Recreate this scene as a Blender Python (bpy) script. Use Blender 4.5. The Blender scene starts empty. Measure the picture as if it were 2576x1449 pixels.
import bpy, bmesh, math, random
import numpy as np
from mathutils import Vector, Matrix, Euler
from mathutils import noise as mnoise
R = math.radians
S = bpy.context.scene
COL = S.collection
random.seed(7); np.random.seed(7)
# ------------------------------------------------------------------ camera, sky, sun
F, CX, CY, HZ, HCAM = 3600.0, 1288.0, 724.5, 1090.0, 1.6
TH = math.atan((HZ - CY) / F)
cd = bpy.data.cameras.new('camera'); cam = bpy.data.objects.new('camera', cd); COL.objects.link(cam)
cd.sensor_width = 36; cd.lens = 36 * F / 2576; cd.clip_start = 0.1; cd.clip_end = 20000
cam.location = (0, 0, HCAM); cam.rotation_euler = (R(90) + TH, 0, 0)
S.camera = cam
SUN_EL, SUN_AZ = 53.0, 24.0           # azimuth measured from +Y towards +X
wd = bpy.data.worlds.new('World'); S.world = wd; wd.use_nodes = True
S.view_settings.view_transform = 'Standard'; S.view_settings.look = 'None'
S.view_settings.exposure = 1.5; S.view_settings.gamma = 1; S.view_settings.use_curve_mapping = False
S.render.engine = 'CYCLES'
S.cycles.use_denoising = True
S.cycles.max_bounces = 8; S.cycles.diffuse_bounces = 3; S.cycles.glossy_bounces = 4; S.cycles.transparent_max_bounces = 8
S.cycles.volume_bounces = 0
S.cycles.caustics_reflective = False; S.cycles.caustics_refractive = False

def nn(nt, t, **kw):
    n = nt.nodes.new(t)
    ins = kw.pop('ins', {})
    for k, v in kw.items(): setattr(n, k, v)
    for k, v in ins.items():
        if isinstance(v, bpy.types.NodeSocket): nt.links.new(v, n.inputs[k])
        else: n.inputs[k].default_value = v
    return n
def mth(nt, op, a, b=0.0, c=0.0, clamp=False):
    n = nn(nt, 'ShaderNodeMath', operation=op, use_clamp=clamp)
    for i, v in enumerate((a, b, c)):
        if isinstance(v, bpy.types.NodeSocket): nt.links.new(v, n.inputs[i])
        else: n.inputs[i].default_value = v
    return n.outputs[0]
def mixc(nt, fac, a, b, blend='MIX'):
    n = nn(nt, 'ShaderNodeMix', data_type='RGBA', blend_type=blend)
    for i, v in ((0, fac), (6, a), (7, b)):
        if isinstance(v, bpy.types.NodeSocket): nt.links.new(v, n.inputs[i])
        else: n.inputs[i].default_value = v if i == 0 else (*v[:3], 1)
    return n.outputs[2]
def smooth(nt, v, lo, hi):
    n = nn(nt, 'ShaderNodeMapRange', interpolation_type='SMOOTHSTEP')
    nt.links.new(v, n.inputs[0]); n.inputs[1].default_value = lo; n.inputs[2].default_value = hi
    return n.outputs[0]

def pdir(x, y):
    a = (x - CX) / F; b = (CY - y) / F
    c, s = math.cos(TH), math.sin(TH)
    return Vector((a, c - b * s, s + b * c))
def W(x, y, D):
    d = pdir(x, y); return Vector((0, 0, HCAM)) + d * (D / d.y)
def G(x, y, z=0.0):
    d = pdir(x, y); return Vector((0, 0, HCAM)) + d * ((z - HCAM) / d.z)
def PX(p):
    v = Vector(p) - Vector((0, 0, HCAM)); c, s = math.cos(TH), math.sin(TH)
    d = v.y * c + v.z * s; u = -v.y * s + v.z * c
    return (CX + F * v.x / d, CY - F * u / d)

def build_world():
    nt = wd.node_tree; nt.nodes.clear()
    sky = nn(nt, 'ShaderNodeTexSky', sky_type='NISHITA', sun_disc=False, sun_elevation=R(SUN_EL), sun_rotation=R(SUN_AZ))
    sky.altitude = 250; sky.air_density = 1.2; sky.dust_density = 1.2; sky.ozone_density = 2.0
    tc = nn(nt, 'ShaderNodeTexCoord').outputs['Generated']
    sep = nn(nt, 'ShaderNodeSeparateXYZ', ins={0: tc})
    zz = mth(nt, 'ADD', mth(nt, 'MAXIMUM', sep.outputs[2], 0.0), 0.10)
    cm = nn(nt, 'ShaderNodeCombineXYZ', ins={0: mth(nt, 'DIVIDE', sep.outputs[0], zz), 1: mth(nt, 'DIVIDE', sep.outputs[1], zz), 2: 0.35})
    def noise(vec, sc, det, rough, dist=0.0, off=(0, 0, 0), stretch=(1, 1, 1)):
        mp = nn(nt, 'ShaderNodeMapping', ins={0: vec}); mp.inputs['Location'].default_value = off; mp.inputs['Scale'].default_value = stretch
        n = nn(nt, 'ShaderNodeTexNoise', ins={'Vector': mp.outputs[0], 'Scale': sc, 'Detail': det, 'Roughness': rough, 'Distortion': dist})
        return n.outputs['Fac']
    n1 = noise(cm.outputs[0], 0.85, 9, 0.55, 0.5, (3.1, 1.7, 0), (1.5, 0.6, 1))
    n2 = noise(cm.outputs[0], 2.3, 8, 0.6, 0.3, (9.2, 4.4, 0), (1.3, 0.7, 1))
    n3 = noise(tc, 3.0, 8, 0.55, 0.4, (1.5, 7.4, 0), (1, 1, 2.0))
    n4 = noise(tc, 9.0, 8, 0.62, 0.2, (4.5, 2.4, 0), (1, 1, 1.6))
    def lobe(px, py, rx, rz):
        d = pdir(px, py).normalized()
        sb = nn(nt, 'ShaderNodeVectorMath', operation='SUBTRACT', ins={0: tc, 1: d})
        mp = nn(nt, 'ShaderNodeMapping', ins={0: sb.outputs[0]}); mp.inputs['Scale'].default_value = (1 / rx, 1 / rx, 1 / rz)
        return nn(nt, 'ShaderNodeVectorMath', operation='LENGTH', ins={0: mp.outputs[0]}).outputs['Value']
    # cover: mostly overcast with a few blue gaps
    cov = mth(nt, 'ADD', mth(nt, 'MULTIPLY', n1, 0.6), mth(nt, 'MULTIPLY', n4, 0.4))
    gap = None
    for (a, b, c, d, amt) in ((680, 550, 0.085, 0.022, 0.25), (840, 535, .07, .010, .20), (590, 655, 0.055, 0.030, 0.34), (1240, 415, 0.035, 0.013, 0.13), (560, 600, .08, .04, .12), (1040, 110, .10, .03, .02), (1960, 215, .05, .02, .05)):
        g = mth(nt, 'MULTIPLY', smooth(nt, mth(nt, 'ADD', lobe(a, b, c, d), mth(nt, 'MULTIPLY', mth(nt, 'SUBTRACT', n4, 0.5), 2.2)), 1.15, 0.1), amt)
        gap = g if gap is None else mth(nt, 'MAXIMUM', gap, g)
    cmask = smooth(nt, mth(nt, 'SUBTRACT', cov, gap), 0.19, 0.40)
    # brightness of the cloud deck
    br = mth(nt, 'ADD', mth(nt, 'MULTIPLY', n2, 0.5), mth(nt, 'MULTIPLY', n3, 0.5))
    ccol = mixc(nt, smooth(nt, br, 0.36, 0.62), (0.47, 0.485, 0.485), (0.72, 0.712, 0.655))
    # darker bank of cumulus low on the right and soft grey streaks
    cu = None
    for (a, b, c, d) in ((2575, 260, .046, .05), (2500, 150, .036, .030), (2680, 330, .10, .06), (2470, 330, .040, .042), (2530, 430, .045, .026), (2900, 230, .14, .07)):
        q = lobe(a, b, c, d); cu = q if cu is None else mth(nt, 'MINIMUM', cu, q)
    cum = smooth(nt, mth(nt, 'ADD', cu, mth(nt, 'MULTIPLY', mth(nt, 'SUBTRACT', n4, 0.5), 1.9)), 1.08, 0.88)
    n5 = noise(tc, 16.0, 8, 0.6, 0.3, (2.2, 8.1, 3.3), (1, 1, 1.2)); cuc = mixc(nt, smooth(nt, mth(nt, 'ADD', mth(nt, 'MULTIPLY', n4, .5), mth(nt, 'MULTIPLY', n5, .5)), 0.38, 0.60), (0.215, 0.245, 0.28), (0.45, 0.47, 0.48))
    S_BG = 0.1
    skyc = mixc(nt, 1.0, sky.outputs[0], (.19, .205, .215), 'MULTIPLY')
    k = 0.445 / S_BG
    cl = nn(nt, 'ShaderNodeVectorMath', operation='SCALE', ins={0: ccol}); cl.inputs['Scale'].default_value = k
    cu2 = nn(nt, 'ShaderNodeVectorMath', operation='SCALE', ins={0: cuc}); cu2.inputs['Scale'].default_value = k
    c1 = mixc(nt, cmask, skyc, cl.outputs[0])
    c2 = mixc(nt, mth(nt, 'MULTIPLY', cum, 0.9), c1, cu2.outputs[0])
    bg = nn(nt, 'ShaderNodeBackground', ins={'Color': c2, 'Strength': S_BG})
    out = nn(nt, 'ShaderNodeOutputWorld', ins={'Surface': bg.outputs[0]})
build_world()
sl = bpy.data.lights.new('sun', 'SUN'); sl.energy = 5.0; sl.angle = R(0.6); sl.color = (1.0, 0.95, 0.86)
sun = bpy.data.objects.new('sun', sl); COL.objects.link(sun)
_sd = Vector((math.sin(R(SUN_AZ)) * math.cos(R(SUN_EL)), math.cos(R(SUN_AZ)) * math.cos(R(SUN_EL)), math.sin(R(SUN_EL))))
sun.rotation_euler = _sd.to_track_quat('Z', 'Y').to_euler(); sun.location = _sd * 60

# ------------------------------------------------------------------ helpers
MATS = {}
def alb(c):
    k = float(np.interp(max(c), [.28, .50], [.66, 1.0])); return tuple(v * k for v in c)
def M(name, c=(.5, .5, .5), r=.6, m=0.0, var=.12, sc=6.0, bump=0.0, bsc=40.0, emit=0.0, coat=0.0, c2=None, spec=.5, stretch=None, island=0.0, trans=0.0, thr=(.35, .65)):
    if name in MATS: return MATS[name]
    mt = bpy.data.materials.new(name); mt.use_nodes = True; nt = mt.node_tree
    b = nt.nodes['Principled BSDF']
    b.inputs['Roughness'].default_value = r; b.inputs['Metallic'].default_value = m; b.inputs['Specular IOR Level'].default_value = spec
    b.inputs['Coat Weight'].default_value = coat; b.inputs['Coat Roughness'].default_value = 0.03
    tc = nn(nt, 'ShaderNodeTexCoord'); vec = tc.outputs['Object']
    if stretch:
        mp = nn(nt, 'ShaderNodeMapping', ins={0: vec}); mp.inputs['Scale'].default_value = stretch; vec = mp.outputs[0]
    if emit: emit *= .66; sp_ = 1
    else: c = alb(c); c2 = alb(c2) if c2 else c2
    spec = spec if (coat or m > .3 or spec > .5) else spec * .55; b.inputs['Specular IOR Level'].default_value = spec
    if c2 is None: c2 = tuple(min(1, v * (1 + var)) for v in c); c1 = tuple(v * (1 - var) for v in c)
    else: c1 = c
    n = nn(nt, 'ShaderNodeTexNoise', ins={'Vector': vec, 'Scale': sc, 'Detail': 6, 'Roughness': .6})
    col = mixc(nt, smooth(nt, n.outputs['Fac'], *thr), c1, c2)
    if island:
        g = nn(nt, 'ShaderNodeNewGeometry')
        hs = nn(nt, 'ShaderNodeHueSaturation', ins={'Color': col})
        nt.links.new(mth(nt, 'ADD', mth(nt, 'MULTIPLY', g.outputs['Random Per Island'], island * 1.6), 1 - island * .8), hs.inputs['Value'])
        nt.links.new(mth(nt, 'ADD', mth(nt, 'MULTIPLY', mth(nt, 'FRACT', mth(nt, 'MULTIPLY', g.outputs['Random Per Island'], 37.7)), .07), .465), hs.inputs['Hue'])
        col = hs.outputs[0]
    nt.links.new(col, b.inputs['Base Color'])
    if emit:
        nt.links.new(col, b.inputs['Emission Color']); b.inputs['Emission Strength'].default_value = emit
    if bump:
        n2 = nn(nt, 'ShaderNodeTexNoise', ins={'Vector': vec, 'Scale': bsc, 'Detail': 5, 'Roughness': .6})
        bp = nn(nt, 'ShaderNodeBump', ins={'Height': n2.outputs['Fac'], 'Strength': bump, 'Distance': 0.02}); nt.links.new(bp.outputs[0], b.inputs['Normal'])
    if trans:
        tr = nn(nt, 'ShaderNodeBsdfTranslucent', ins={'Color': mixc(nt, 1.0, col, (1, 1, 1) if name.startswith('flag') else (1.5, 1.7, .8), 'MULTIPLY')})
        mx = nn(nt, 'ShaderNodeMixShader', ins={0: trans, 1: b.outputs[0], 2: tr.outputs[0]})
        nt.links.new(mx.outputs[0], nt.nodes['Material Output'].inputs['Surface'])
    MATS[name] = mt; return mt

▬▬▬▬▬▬

> _REQUIRED WORK_
From the top of the listing above, restate each line word for word up to and including the line with "S.cycles.caustics_reflective = False;"; add nothing else.

> _RESULT_
Recreate this scene as a Blender Python (bpy) script. Use Blender 4.5. The Blender scene starts empty. Measure the picture as if it were 2576x1449 pixels.
import bpy, bmesh, math, random
import numpy as np
from mathutils import Vector, Matrix, Euler
from mathutils import noise as mnoise
R = math.radians
S = bpy.context.scene
COL = S.collection
random.seed(7); np.random.seed(7)
# ------------------------------------------------------------------ camera, sky, sun
F, CX, CY, HZ, HCAM = 3600.0, 1288.0, 724.5, 1090.0, 1.6
TH = math.atan((HZ - CY) / F)
cd = bpy.data.cameras.new('camera'); cam = bpy.data.objects.new('camera', cd); COL.objects.link(cam)
cd.sensor_width = 36; cd.lens = 36 * F / 2576; cd.clip_start = 0.1; cd.clip_end = 20000
cam.location = (0, 0, HCAM); cam.rotation_euler = (R(90) + TH, 0, 0)
S.camera = cam
SUN_EL, SUN_AZ = 53.0, 24.0           # azimuth measured from +Y towards +X
wd = bpy.data.worlds.new('World'); S.world = wd; wd.use_nodes = True
S.view_settings.view_transform = 'Standard'; S.view_settings.look = 'None'
S.view_settings.exposure = 1.5; S.view_settings.gamma = 1; S.view_settings.use_curve_mapping = False
S.render.engine = 'CYCLES'
S.cycles.use_denoising = True
S.cycles.max_bounces = 8; S.cycles.diffuse_bounces = 3; S.cycles.glossy_bounces = 4; S.cycles.transparent_max_bounces = 8
S.cycles.volume_bounces = 0
S.cycles.caustics_reflective = False; S.cycles.caustics_refractive = False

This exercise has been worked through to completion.